• Directions: Output exactly the lines between the line that contains "Write part 4" and the last line of the material, counting both.

## begin

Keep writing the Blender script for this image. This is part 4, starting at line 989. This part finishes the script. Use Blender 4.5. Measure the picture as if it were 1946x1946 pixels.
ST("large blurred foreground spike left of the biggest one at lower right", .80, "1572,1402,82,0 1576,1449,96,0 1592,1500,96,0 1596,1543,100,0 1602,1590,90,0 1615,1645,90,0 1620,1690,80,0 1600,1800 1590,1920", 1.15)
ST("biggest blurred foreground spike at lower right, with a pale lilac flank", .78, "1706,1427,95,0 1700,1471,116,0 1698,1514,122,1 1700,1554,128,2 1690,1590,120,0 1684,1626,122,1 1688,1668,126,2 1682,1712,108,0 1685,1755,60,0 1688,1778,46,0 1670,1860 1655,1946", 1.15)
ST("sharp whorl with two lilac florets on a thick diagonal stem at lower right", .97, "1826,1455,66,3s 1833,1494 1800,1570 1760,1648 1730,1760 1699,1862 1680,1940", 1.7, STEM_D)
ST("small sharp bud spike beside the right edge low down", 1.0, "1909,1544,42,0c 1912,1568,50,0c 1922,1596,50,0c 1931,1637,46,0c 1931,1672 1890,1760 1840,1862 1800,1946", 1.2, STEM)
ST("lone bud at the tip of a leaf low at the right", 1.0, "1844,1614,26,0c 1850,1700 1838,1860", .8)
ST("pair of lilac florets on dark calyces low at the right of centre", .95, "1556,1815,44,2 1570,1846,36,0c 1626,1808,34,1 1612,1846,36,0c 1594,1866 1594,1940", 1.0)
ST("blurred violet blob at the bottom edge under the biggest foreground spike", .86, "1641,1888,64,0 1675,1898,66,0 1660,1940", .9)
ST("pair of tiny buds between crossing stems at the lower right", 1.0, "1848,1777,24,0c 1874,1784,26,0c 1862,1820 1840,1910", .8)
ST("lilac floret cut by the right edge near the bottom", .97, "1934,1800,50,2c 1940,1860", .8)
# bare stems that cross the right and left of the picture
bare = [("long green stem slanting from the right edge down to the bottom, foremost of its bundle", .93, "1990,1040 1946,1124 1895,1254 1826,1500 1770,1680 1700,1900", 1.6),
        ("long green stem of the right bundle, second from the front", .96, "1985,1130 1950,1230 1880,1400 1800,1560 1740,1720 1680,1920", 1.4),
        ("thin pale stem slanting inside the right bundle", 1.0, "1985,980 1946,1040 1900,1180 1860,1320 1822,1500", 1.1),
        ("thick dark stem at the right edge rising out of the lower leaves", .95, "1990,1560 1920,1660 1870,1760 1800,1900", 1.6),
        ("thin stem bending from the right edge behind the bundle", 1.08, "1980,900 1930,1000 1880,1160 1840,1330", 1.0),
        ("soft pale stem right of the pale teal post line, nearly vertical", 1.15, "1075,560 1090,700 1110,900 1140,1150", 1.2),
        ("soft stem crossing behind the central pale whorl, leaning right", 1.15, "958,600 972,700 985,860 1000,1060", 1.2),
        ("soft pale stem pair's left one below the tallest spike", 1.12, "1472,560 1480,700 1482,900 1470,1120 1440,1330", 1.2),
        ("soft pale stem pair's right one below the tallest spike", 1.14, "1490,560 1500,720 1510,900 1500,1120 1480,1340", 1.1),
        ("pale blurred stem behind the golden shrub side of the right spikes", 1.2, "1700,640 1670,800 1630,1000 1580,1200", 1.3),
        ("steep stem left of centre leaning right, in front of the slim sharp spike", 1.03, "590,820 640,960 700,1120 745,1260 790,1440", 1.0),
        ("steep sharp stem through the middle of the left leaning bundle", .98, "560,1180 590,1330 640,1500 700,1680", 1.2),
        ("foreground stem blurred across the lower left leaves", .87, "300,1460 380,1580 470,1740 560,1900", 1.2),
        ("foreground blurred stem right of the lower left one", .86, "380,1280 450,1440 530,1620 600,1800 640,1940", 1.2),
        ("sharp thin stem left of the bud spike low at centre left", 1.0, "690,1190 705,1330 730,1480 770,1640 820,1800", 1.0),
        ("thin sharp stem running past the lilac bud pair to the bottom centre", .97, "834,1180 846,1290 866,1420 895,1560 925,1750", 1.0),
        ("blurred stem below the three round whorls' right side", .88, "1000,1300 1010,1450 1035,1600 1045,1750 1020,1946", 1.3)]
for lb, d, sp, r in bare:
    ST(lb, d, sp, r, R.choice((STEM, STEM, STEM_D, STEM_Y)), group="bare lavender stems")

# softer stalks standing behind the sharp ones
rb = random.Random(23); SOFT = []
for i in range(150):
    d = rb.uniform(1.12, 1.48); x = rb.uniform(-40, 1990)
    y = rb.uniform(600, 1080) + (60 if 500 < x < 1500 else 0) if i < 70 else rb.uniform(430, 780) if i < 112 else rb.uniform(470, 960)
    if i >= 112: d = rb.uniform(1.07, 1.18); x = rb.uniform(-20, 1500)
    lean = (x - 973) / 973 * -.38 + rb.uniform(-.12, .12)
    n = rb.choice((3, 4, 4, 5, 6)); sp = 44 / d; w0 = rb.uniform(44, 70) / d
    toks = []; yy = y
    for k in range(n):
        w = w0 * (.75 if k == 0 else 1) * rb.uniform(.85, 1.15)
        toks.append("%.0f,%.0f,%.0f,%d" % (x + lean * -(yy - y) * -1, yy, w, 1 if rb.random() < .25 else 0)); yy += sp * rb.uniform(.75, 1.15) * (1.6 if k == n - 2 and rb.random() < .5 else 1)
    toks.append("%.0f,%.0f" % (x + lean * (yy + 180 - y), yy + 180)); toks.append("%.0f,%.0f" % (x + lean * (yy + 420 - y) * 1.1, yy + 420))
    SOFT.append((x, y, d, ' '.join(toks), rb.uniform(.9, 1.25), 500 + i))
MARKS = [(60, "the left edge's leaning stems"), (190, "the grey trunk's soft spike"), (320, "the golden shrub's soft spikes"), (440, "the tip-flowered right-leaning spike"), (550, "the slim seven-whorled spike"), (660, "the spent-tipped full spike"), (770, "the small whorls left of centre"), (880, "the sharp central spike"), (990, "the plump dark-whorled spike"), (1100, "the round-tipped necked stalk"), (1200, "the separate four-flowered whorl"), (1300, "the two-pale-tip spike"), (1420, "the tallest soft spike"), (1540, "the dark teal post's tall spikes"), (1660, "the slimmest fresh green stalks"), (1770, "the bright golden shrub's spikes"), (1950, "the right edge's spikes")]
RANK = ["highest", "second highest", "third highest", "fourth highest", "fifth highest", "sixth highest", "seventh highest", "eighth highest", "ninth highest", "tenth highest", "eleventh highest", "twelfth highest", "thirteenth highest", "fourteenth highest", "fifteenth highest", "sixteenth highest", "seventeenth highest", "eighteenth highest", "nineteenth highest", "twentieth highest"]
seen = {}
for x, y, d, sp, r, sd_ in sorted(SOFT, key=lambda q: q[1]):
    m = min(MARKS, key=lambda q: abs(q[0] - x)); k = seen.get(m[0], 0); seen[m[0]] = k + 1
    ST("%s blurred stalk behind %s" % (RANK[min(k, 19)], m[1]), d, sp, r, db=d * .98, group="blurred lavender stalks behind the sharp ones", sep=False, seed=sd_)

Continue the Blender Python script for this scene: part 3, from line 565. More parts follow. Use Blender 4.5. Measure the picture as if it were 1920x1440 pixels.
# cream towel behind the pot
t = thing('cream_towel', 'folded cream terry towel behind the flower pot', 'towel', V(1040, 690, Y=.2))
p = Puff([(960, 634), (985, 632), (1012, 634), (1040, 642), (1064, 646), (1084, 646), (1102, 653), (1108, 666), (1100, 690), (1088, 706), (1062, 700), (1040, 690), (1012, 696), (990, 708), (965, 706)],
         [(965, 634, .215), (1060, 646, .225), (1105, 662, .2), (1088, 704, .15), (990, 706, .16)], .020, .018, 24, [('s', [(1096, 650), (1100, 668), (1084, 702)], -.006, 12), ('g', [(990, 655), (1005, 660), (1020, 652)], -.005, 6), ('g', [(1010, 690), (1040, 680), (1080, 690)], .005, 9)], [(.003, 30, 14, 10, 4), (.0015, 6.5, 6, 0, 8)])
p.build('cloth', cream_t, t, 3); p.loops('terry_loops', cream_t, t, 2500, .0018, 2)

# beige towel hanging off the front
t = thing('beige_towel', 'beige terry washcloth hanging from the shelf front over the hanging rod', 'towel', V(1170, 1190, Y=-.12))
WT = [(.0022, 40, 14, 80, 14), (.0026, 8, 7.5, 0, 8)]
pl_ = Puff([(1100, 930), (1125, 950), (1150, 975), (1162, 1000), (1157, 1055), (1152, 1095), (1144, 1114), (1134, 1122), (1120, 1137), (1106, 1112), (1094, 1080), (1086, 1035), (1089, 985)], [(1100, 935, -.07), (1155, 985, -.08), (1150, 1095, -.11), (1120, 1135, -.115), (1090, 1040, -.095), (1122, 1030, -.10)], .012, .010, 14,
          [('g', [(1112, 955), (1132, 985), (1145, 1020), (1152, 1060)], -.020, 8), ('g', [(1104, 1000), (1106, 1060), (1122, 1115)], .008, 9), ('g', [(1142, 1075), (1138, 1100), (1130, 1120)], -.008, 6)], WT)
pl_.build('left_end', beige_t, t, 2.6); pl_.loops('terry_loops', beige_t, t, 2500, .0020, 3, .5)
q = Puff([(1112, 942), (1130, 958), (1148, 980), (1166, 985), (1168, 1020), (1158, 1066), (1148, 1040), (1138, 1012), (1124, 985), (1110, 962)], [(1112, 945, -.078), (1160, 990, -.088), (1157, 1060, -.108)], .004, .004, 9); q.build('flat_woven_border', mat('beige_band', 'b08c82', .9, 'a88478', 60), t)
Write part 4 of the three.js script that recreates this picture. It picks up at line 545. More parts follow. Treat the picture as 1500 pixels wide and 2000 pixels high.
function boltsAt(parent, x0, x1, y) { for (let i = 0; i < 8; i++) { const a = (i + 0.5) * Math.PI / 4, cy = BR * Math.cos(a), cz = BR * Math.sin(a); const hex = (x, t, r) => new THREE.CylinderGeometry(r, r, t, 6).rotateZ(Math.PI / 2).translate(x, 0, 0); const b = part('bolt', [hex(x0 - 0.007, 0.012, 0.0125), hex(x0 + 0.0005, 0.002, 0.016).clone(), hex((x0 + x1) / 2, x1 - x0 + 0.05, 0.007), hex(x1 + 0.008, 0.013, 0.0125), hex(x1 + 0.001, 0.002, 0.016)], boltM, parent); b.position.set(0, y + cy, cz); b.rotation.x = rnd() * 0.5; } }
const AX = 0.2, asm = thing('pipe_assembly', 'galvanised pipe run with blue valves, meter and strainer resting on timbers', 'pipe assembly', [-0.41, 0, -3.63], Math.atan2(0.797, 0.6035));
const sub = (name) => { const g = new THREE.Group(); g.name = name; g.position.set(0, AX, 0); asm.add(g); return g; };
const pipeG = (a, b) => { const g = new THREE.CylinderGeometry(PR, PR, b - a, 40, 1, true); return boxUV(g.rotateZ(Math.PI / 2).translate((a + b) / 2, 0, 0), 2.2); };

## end

• Solution below:
Write part 4 of the three.js script that recreates this picture. It picks up at line 545. More parts follow. Treat the picture as 1500 pixels wide and 2000 pixels high.
function boltsAt(parent, x0, x1, y) { for (let i = 0; i < 8; i++) { const a = (i + 0.5) * Math.PI / 4, cy = BR * Math.cos(a), cz = BR * Math.sin(a); const hex = (x, t, r) => new THREE.CylinderGeometry(r, r, t, 6).rotateZ(Math.PI / 2).translate(x, 0, 0); const b = part('bolt', [hex(x0 - 0.007, 0.012, 0.0125), hex(x0 + 0.0005, 0.002, 0.016).clone(), hex((x0 + x1) / 2, x1 - x0 + 0.05, 0.007), hex(x1 + 0.008, 0.013, 0.0125), hex(x1 + 0.001, 0.002, 0.016)], boltM, parent); b.position.set(0, y + cy, cz); b.rotation.x = rnd() * 0.5; } }
const AX = 0.2, asm = thing('pipe_assembly', 'galvanised pipe run with blue valves, meter and strainer resting on timbers', 'pipe assembly', [-0.41, 0, -3.63], Math.atan2(0.797, 0.6035));
const sub = (name) => { const g = new THREE.Group(); g.name = name; g.position.set(0, AX, 0); asm.add(g); return g; };
const pipeG = (a, b) => { const g = new THREE.CylinderGeometry(PR, PR, b - a, 40, 1, true); return boxUV(g.rotateZ(Math.PI / 2).translate((a + b) / 2, 0, 0), 2.2); };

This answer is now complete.